Mike Ferrin: "How long did it take you to adjust to that, cause you mentioned, you were one of those guys who hit .400 everywhere, how long did it take you to adjust to that, to getting used to the struggles of major league life?"

Ryan Zimmerman: "In the first part of my Double-A season season that year, ('05) when they put me up in Double-A I struggled a bit and I just talked to the coaches or the older guys, and they say it's a long season, I mean you have six months. Something that Adam Dunn has taught me, he splits the season up into pretty much 3 or 4 mini-seasons, and you're going to have 150 at bats where you hit .240 and then you're going to have 150 at bats where you hit .320, so you can't really get too caught up in what you're doing on a day to day or week to week basis even, you just kinda gotta, deal with the umps and hopefully you'll have more high points than low points and try and be as consistent as you can be."

Mike Ferris: "Adam Dunn is a free agent following this season, have you talked to him about trying to ramp up those contract extension talks?
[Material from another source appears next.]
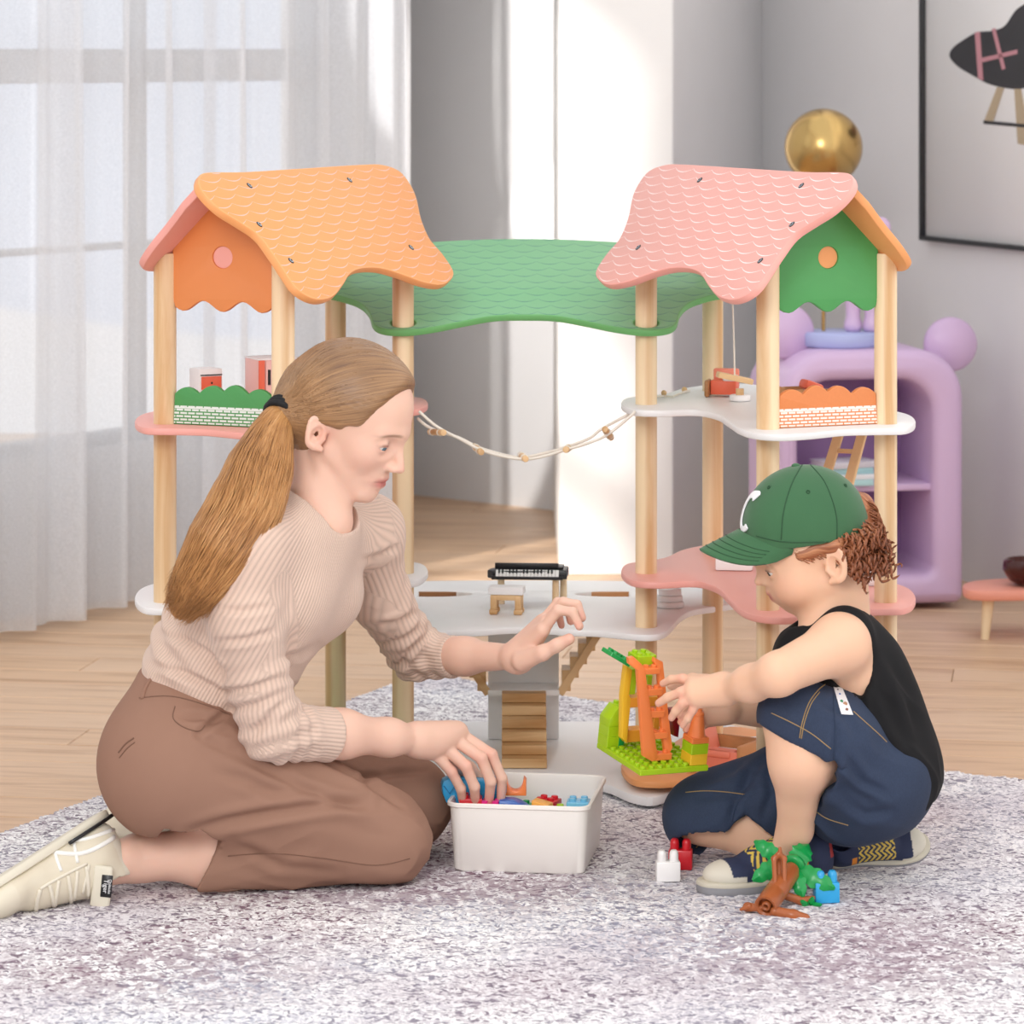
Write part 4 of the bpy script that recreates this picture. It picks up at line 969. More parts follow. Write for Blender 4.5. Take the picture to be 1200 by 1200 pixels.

I know the Nationals have maybe started to discuss those possibly with him?

Ryan Zimmerman: "If I was the GM or anything, I'd already have an extension in place for him, but uh..."

Mike Ferris: "Well, you can give him back some of your sheckles, right?"

Ryan Zimmerman: "Shoot, I'd happily give some of it away...but, uh, I mean, I think he's one of the more underrated players in the game, people don't realize, you know, it's tough for 5-6 seasons-in-a-row to go 40 and a hundred and not to mention he walks a hundred times and he's on base and, I mean people don't realize what kind of player that is to just plug into the middle of a lineup. I think to have him here, I've learned from him, obviously hitting-wise, and having him behind me helps a ton, so it would be a big, big part of our plan here and what we're doing here to get him here for a few more years."